What you have to do: Starting with the first line of the data that follows, transcribe every line verbatim until the line containing "C = S.collection" has been transcribed.

#####

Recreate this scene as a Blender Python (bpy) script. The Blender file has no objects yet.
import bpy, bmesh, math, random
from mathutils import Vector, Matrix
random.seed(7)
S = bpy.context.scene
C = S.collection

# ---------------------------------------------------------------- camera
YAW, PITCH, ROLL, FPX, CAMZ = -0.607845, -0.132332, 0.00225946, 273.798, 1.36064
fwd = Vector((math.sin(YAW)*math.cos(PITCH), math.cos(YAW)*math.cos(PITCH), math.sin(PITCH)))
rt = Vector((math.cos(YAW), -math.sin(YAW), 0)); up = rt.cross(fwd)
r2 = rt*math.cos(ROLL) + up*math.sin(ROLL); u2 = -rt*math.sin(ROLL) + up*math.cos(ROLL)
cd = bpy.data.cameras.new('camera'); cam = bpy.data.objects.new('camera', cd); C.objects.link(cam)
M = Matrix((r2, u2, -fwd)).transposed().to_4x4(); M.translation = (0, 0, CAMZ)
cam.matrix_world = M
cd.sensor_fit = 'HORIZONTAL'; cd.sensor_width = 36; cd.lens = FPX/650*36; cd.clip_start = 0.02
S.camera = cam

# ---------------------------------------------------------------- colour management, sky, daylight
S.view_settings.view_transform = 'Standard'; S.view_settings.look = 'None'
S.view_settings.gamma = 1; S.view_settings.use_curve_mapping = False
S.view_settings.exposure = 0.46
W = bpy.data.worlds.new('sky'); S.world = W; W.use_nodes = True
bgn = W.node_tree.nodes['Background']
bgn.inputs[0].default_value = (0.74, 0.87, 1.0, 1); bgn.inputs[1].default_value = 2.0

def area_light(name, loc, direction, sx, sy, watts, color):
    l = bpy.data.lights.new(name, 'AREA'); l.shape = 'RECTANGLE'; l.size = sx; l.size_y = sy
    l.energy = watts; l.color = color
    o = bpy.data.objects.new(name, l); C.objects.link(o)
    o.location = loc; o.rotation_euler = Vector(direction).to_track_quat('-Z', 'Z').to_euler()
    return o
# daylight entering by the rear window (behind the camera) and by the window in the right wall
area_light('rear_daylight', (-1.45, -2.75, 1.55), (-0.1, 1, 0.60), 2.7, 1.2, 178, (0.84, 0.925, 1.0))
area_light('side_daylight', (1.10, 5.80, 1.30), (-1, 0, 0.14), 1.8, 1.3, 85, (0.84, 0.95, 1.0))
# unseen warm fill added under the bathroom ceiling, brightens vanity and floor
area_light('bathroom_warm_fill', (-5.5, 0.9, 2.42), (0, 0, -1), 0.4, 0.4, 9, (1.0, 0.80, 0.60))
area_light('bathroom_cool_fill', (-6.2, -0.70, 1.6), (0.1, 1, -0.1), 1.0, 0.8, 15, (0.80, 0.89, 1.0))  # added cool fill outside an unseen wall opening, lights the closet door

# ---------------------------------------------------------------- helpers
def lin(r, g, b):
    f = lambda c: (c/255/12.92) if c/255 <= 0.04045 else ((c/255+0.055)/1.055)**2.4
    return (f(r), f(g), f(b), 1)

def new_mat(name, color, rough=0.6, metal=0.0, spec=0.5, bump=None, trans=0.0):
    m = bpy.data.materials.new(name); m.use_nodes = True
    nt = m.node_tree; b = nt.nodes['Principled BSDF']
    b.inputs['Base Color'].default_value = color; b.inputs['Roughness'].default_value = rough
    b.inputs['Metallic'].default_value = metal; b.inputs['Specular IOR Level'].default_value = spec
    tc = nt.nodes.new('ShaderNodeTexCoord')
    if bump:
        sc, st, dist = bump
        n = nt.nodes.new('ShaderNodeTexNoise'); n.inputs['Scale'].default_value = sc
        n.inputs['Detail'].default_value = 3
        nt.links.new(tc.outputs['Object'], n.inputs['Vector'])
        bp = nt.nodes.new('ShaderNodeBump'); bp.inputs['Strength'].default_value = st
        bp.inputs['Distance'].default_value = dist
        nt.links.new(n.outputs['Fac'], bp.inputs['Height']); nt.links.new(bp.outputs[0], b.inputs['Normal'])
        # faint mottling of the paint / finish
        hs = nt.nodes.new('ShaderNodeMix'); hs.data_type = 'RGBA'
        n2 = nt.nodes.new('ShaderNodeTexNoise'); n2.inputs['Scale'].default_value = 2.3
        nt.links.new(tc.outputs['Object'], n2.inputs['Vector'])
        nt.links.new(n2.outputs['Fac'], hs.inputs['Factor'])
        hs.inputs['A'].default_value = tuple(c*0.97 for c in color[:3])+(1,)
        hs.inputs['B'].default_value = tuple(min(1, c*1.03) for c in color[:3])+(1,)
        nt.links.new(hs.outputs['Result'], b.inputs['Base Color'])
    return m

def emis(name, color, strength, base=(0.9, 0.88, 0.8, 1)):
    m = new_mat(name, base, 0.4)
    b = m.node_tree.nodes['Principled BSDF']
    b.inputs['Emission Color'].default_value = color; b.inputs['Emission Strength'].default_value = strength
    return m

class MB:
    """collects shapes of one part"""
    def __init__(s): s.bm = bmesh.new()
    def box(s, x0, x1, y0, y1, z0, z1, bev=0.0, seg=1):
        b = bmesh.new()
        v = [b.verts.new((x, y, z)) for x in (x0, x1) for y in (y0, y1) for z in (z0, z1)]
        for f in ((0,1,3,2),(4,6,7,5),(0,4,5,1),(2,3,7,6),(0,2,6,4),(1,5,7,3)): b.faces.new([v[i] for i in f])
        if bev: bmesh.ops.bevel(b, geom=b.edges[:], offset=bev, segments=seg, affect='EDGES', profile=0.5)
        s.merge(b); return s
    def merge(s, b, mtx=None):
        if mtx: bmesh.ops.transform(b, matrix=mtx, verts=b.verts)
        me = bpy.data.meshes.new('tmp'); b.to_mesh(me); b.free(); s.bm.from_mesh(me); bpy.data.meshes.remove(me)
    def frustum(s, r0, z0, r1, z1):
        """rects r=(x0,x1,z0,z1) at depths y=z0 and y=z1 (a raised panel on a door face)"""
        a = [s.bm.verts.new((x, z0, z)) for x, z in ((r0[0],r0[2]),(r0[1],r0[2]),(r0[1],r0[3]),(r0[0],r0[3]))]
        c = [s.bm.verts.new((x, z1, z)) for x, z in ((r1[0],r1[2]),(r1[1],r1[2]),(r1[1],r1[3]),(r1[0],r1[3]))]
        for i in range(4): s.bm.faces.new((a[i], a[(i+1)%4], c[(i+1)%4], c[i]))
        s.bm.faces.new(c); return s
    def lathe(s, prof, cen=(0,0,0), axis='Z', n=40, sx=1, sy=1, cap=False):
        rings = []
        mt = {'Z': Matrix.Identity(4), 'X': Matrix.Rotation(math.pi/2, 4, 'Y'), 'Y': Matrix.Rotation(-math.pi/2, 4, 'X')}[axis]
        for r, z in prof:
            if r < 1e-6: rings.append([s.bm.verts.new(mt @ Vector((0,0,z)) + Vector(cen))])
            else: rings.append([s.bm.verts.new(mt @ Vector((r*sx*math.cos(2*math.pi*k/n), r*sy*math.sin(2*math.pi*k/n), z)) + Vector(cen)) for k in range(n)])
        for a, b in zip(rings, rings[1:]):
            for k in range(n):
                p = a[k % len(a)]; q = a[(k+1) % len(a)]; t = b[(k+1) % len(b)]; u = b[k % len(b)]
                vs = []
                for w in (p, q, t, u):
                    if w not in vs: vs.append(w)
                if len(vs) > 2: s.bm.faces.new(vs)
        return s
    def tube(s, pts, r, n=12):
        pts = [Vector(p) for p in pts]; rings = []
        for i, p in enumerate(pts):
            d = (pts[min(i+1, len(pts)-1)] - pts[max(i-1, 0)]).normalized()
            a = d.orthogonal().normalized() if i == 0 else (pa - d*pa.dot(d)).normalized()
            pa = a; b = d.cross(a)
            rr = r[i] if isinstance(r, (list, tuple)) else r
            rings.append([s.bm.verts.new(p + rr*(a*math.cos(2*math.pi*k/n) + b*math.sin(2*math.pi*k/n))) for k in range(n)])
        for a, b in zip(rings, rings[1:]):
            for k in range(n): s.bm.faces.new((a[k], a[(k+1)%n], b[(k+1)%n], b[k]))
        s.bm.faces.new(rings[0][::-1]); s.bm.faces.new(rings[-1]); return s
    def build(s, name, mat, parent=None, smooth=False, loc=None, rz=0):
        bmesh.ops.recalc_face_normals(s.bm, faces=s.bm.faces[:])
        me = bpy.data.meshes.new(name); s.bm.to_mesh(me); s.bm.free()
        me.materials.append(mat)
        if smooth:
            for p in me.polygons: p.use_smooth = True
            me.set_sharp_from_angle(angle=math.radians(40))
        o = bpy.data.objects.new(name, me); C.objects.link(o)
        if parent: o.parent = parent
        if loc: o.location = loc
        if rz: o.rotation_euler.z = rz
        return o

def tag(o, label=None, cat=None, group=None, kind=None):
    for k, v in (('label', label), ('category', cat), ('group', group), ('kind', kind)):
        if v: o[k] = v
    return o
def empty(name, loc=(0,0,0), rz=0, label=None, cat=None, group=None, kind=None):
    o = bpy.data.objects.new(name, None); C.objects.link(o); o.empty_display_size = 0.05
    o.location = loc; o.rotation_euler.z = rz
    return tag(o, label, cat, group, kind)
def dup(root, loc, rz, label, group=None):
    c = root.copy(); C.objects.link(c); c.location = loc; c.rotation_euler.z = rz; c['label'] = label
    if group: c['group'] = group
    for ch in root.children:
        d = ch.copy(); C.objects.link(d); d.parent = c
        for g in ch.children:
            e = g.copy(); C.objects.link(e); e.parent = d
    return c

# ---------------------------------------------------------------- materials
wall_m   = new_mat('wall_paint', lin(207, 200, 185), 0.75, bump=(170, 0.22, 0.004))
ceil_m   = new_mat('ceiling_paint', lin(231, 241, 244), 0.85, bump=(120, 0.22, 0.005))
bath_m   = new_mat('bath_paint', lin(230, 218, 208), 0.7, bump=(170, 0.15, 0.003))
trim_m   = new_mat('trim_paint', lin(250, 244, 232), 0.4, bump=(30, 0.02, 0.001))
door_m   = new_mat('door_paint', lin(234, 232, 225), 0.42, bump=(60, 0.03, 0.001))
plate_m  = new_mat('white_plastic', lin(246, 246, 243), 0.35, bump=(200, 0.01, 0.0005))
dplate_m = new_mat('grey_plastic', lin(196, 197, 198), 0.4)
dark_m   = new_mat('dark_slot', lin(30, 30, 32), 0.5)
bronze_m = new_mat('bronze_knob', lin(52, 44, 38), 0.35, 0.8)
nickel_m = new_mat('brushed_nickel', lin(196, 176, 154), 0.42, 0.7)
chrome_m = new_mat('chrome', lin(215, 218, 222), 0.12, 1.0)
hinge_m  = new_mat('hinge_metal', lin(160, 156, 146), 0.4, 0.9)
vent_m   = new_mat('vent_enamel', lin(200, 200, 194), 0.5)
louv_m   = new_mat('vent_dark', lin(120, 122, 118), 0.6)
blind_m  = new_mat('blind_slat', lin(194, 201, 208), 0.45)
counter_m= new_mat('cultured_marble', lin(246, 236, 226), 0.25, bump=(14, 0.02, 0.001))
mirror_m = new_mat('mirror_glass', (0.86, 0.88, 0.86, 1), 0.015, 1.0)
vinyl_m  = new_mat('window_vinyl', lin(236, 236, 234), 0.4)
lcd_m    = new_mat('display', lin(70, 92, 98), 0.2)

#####

Answer to this task:
Recreate this scene as a Blender Python (bpy) script. The Blender file has no objects yet.
import bpy, bmesh, math, random
from mathutils import Vector, Matrix
random.seed(7)
S = bpy.context.scene
C = S.collection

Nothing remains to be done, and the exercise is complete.